Diriwayatkan melalui rantai perawi yang bisa dipercaya bahwa seorang ateis menemui Imam Jafar Shadiq untuk mengajukan beberapa pertanyaan. Salah satunya tentang alasan diutusnya para nabi.
Imam menjawab, “Setelah kita sepakat tentang keberadaan Sang Pencipta, yang lebih tinggi dari seluruh makhluk-Nya dan yang tidak bisa dilihat, disentuh, atau diajak bicara oleh makhluk-Nya, juga bahwa Sang Pencipta itu Maha Bijaksana, bahwa Dia hanya melakukan perbuatan yang bermanfaat bagi makhluk-Nya, maka niscayalah bagi-Nya mengutus para nabi dan rasul yang menyampaikan segala hukum yang ditetapkan-Nya kepada umat manusia.

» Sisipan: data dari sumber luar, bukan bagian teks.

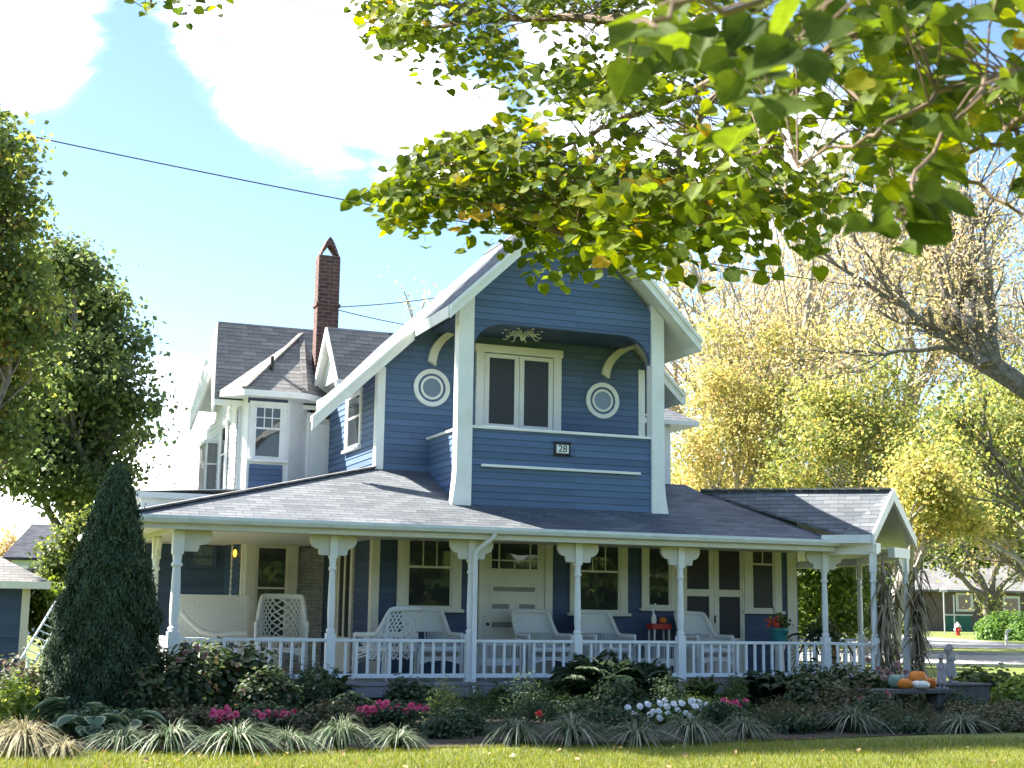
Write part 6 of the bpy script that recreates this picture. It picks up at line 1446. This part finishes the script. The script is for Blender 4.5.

Para nabi dan rasul itulah yang akan memandu umat manusia ke jalan yang bermantaat dan mencegah mereka dari segala sesuatu yang mengakibatkan penderitaan abadi.
“Konsekuensinya, haruslah ada sekelompok insan tertentu, yang akan menyampaikan pesan-Nya kepada manusia. Merekalah orang-orang yang dipilih oleh Allah dan para nabi-Nya. Mereka adalah insan yang bijaksana dan cerdas. Yang Mahakuasa telah mengaruniakan hikmah dan pengetahuan, dan menunjuk mereka sebagai utusan-Nya.
“Kondisi dan karakteristik mereka berbeda dari manusia pada umumnya. Namun, dari segi penciptaan dan metodenya, mereka tiada berbeda dengan manusia lainnya. Mereka diutus oleh Allah, yang Mahabijaksana dan Maha Mengetahui, dengan pengetahuan, hikmah, kebijaksanaan, hujah, syahadah, dan mukjizat sehingga mereka bisa membuktikan keabsahan klaim mereka.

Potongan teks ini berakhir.